Le droit européen est inscrit dans la Constitution française. « Donc tout ce qui provient du droit de l’Union européenne est supérieur à toutes les lois françaises.«
Avec cette loi de validation de l’A69, deux textes entrent en jeu. L’article 6 de la Convention européenne des droits de l’Homme, qui est aussi supérieure aux lois, reconnaît le droit au respect d’un procès équitable.
« Quand vous prenez ce type de loi de validation, et que vous n’avez pas de motif impérieux d’intérêt général, vous privez les gens d’une partie du procès.
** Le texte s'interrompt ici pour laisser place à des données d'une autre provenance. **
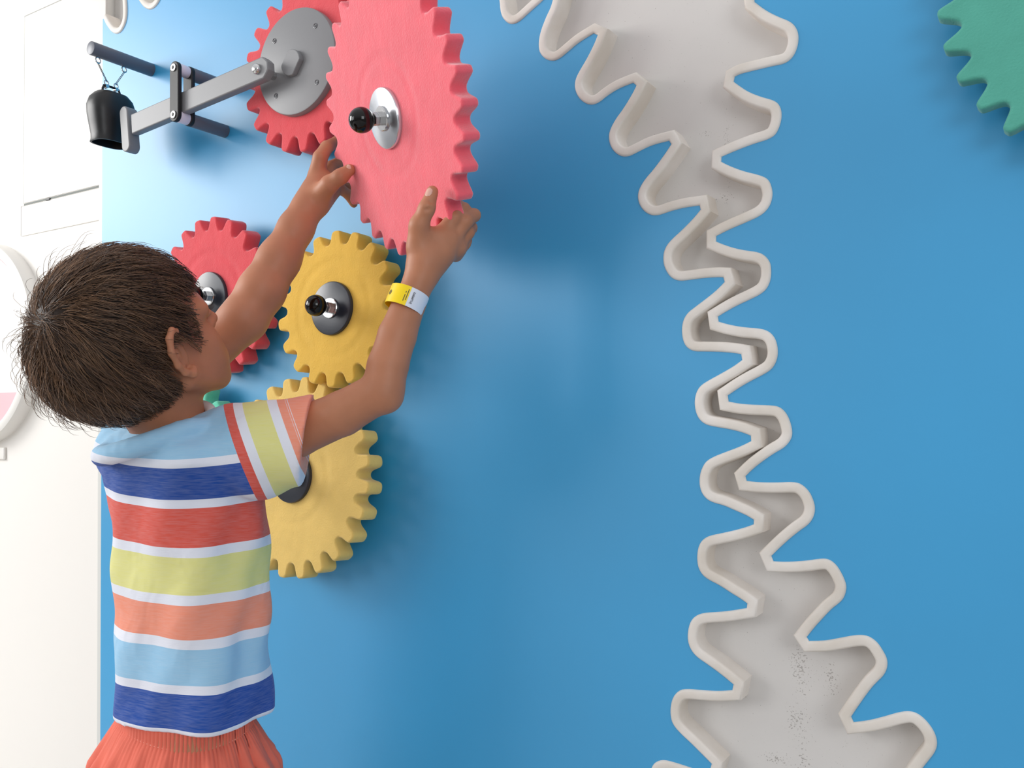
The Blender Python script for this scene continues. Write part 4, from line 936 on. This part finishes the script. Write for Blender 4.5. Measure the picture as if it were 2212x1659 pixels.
M['rib'] = mat('white_ribbed_collar', srgb(226, 224, 226), .85, bump=.3, bscale=500, bdist=.0004)
ru = up_n; re1 = np.cross(ru, [0, 0, 1.0]); re1 /= np.linalg.norm(re1); re2 = np.cross(ru, re1); rcn = cam3(373, 918, 1.160)
MB().tube([to_world(rcn + (re1 * math.cos(t) + re2 * math.sin(t)) * .0510) - BL for t in np.linspace(0, 2 * PI, 65)[:-1]], .0070, 12, True).build('collar_rib', M['rib'], shirt)

# ------------------------------------------------------------------ coral shorts
def shorts():
    zt = zof(1540, 1.105); n = 320; V = []; F = []; rows = 60; rg = np.random.default_rng(3)
    phs = rg.uniform(0, 6.28, 8); c0 = to_world(cam3(400, 1600, 1.20))[:2]
    for j in range(rows):
        s = j / (rows - 1); zz_ = zt - s * .40; g = min(1, max(0, (s * .40 - .045) / .06)); 
        a = .104 + .032 * g + .010 * s; b = .070 + .032 * g + .010 * s
        for i in range(n):
            t = 2 * PI * i / n
            gather = .0016 * math.sin(110 * t + 2 * math.sin(3 * t)) * max(0, 1 - g * 1.2)
            fold = g * (.0050 * math.sin(21 * t + phs[0] + 1.5 * math.sin(2 * t) + s * 3) + .0035 * math.sin(34 * t + phs[1] - s * 5) * (1 - s) + .0035 * math.sin(9 * t + phs[2]))
            st = -.0012 if abs(s * .40 - .050) < .004 else 0
            r = 1 + (gather + fold + st) / .1; V.append((c0[0] + a * r * math.cos(t), c0[1] + b * r * math.sin(t), zz_ + .006 * math.sin(2 * t)))
    for j in range(rows - 1):
        for i in range(n): k = (i + 1) % n; F.append((j * n + i, j * n + k, (j + 1) * n + k, (j + 1) * n + i))
    o = quad_mesh('shorts', np.array(V) - BL, np.array(F), M['shorts'], boy); sm = o.modifiers.new('cloth', 'SOLIDIFY'); sm.thickness = .002; return o, c0, zt
M['shorts'] = mat('coral_cotton', srgb(226, 112, 92), .85, spec=.2, bump=.4, bscale=900, bdist=.0004, var=.08, vscale=30, sheen=.1)
M['thread'] = mat('pale_coral_thread', srgb(238, 160, 142), .8)
M['seam'] = mat('pale_shirt_thread', srgb(196, 202, 224), .8)
sho, c0, zt = shorts()
tv = [(c0[0] + .1065 * math.cos(t), c0[1] + .0725 * math.sin(t), zt - .046 + .006 * math.sin(2 * t)) for t in np.linspace(0, 2 * PI, 161)[:-1]]
MB().tube([np.array(v) - BL for v in tv], .0007, 6, True).build('waist_stitching', M['thread'], sho)
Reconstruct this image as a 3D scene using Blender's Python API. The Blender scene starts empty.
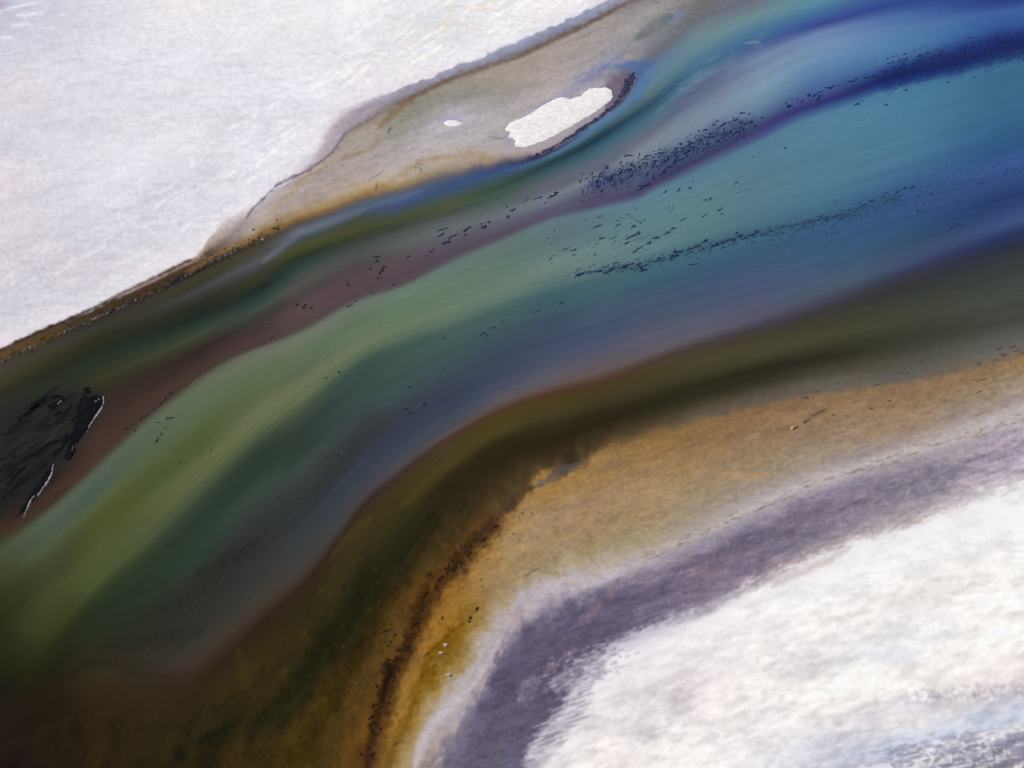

Parce que si loi est votée, les associations de défense de l’environnement ne pourront plus critiquer l’existence de la raison impérative d’intérêt public majeure parce qu’elle s’imposera au juge.«
Autre élément du droit européen : la directive pour la conservation des habitats naturels, ainsi que de la faune et de la flore sauvages. « Quand on analyse la chose, les juges de Toulouse pourront tout à fait décider que ce type de loi est contraire à la directive et son article 16, s’oppose à une proclamation lapidaire par la loi législative sans considération des espèces protégées.«
Sur ce point précis des espèces protégées, Dorian Guinard explique que pour obtenir une dérogation, trois critères cumulatifs doivent être respectés :
- la raison impérative d’intérêt public
- l’absence de solution alternative satisfaisante
- le maintien en état de conservation favorable des espèces dans leur aire de répartition naturelle
« C’est l’article 411-2 du code de l’environnement qui dispose de tout ça« , explique Dorian Guinard. Et pour le juriste, il y a « d’extraordinaires doutes » concernant les deux derniers points.
Conseil constitutionnel, procédure administrative en appel, Conseil d’État et Cour de cassation. Entre le contrôle de la loi de la validation et la décision sur le fond des juges administratifs, le temps risque d’être très long. « On aura la certitude légale dans dix-huit mois« , estime Dorian Guinard. Et une autoroute qui devrait être finie d’être construite.
« On va se retrouver éventuellement avec une situation qui, pour le coup, serait vraiment ubuesque, pour reprendre les mots connus maintenant de tout le monde, où on aurait une autoroute flambant neuve illégale, ce qui n’est pas forcément terrible« , alerte le maître de conférences en droit public.